British Comedy Guide

Similar to my favourite sitcom...

No show runs forever - and sometimes, when your favourite sitcom is not enough, you look for something similar to give you a fix.
This thread is for people looking for shows that compliment their favourite sicom - post your favourite here with others like it, and see if others can suggest similar ones that you might like.

Example: My favourite sitcom is "Absolutely Fabulous".

Similar shows that I have found include -
"High Society" - An american Sitcom set in the world of publishing about a flamboyant publishing maven and her boozy, man eating best friend who is a romance novelist.
"Cybill" - An American sitcom set in LA about an eccentric middle adged actress and her bitter, alcoholic divorcee best friend.
"The Life and Times of Vivienne Vyle" - Another Saunders sitcom - this time focusing on a self-involved trashy talk show host and her sycophants.
"P.R" - A Canadian sitcom about a boozy P.R. maven.
"Ugly Betty" - Set in the world of high fashion and featuring many similarly superficial comic characters.
"Arrested Development" - Another wealthy family of unruly, self-involved characters and the sensible one who tries to steer them.

Can anyone think of any others?

Otherwise - post your own. It's interesting to trace the similarities and differences between sitcoms. :D

Anyone at all?

Pulling was the female Peep Show.

Quote: ToddB @ March 6 2011, 11:49 AM GMT

No show runs forever - and sometimes, when your favourite sitcom is not enough, you look for something similar to give you a fix.
This thread is for people looking for shows that compliment their favourite sicom - post your favourite here with others like it, and see if others can suggest similar ones that you might like.

Example: My favourite sitcom is "Absolutely Fabulous".

Similar shows that I have found include -
"High Society" - An american Sitcom set in the world of publishing about a flamboyant publishing maven and her boozy, man eating best friend who is a romance novelist.
"Cybill" - An American sitcom set in LA about an eccentric middle adged actress and her bitter, alcoholic divorcee best friend.
"The Life and Times of Vivienne Vyle" - Another Saunders sitcom - this time focusing on a self-involved trashy talk show host and her sycophants.
"P.R" - A Canadian sitcom about a boozy P.R. maven.
"Ugly Betty" - Set in the world of high fashion and featuring many similarly superficial comic characters.

"Arrested Development" - Another wealthy family of unruly, self-involved characters and the sensible one who tries to steer them.

Can anyone think of any others?

Otherwise - post your own.
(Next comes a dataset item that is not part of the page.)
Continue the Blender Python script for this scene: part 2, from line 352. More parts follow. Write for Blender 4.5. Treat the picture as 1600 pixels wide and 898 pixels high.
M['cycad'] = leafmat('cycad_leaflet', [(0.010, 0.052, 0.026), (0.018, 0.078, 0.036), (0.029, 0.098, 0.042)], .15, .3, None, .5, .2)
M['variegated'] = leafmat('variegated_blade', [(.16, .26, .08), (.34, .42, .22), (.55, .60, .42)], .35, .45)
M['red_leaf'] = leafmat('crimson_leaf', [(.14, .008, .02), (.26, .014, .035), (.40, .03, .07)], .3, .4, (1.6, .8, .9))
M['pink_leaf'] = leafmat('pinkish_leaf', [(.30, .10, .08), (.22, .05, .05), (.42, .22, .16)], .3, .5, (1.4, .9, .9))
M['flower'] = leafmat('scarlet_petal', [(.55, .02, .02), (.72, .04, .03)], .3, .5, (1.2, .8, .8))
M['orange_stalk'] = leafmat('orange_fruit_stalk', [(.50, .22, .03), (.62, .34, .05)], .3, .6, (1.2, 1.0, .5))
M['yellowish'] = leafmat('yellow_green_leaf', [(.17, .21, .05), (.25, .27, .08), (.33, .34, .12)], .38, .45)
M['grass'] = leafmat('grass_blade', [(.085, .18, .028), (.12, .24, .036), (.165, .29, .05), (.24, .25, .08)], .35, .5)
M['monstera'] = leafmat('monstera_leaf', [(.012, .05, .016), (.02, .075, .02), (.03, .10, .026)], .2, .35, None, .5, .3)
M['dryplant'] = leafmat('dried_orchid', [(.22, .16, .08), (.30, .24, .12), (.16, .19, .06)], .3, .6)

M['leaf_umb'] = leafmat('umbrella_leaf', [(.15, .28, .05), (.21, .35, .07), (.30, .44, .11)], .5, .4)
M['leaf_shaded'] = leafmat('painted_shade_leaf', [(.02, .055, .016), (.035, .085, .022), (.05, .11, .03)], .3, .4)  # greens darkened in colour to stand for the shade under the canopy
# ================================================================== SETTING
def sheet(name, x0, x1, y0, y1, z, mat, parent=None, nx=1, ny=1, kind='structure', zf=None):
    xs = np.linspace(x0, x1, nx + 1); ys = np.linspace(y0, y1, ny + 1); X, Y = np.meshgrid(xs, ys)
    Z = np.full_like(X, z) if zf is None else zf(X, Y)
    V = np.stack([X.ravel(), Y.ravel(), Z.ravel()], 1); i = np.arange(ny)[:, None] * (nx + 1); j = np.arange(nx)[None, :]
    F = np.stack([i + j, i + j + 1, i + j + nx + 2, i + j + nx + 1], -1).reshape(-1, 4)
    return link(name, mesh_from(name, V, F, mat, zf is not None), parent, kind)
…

It's interesting to trace the similarities and differences between sitcoms. :D

I'll add Will & Grace, Mad Men, and to a lesser extent, The Golden Girls, Frasier and Friends. All American, mostly New York I think, they have a love for this uptown city culture type stuff don't they. And Ab Fab was arguably more popular there than it was here.

"Golden Girls" pre-dated Ab Fab, and I don't know if I'd agree with "Friends".
The others certainly - I'd add "Sex in the City" and "Desperate Housewives" to that.
"Will and Grace" definitely bears a semblance to the earlier "High Society" - which was not given a second series when the writers refused to tone down its brittle, brutal tone. It broke ground for "Will and Grace" and certainly lives on in the Karen Walker character.

Friends is very New Yorky but I suppose it doesn't have the intrinsic commercial or art world glamour of Ab Fab.

Of course most of the above sitcoms listed are mocking this world, none more than Ab Fab.

Quote: Alfred J Kipper @ March 8 2011, 5:39 PM GMT

Friends is very New Yorky but I suppose it doesn't have the intrinsic commercial or art world glamour of Ab Fab.

Speaking of Friends, I always felt Coupling was its English counterpart, albeit ruder. Also, Friends had flashback eps a lot and similarly Steven Moffat tended to use flashbacks and different perspectives as a way of telling the story in Coupling.

I felt this too. Even though I was not in love with "Coupling", I did fnd it much funnier and franker than "Friends' - which seemd to avoid being either frank and mature or delightfully silly.
I just watched "Sensitive Skin" for the first time yesterday - my goodness! It was incredible. With specific relation to this topic - it reminded me of the bitter tone of "The Life and Times of Vivienne Vyle" - but with warmer characters. Like her characters in Absolutely Fabulous, Dr. Willoughby and A Class Act, Joanna Lumley's character is a socialite and ageing beauty who struggles with change and getting older - but this is much more sober than the others.